The Supreme Court observed that the reason why the right to receive the report of the enquiry officer is considered an essential part of the reasonable opportunity at the first stage and also a principle of natural justice is that the findings recorded by the enquiry officer form an important material before the disciplinary authority which along with the evidence taken into consideration by it has to come to its conclusion. The findings might have been recorded without considering the relevant evidence on record or by misconstruing it or unsupported by it. If such a finding is to be one of the documents to be considered by the disciplinary authority, the principles of natural justice require that the employee should have a fair opportunity to meet, explain and controvert it before he is condemned. It is the negation of the tenets of justice and a denial of fair opportunity to the employee to consider the findings recorded by a third party like the enquiry officer without giving the employee an opportunity to reply to it. Both the dictates of the reasonable opportunity as well as principle of natural justice require that before the disciplinary authority comes to its own conclusions, the delinquent employee should have an opportunity to reply to the enquiry officer's findings. The disciplinary authority is then required to consider the evidence, the report of the enquiry officer and the representation of the employee against it.

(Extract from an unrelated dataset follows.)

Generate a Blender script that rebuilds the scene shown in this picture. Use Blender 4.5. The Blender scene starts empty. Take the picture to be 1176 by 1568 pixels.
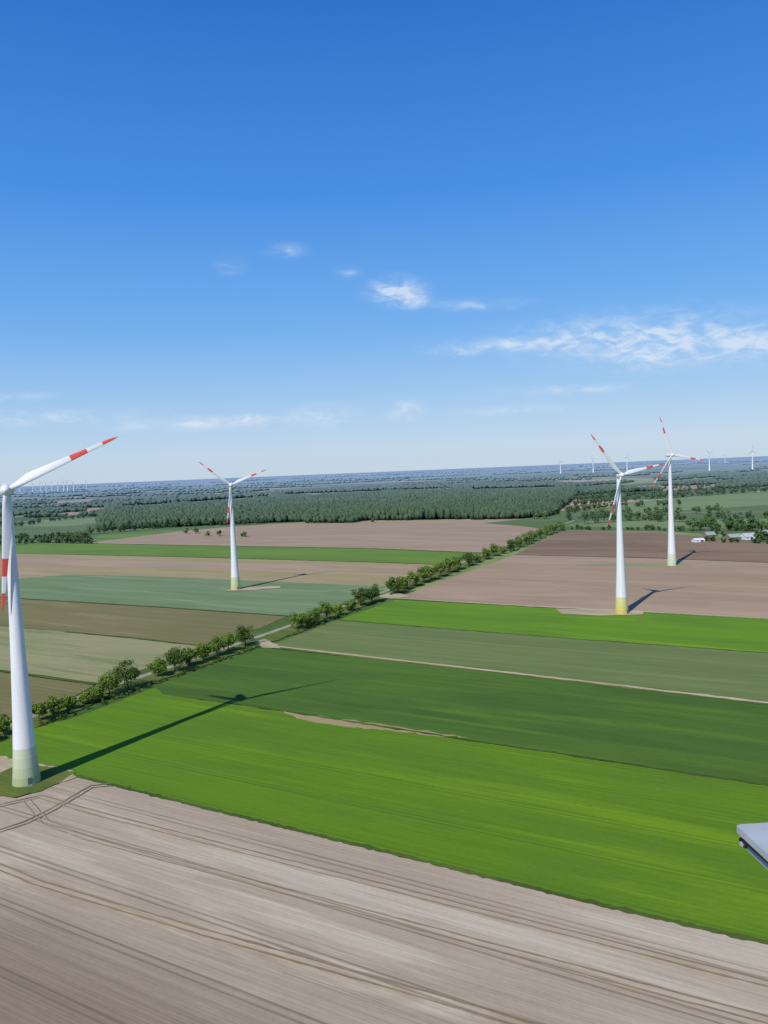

In such view of it the communication dated October 24, 2017 made by the disciplinary authority agreeing with the findings of the enquiry report is hereby set aside and quashed. I give liberty to the respondents to continue with the disciplinary proceeding from the stage of service of the enquiry report to the petitioner seeking his response to the same and then to proceed with the subsequent stages of the proceeding in accordance with law.
With the directions as above the writ petition is partly allowed.
There shall be no order as to costs.
Urgent photostat certified copy of this order, if applied for, be supplied to the parties subject to compliance with all requisite formalities.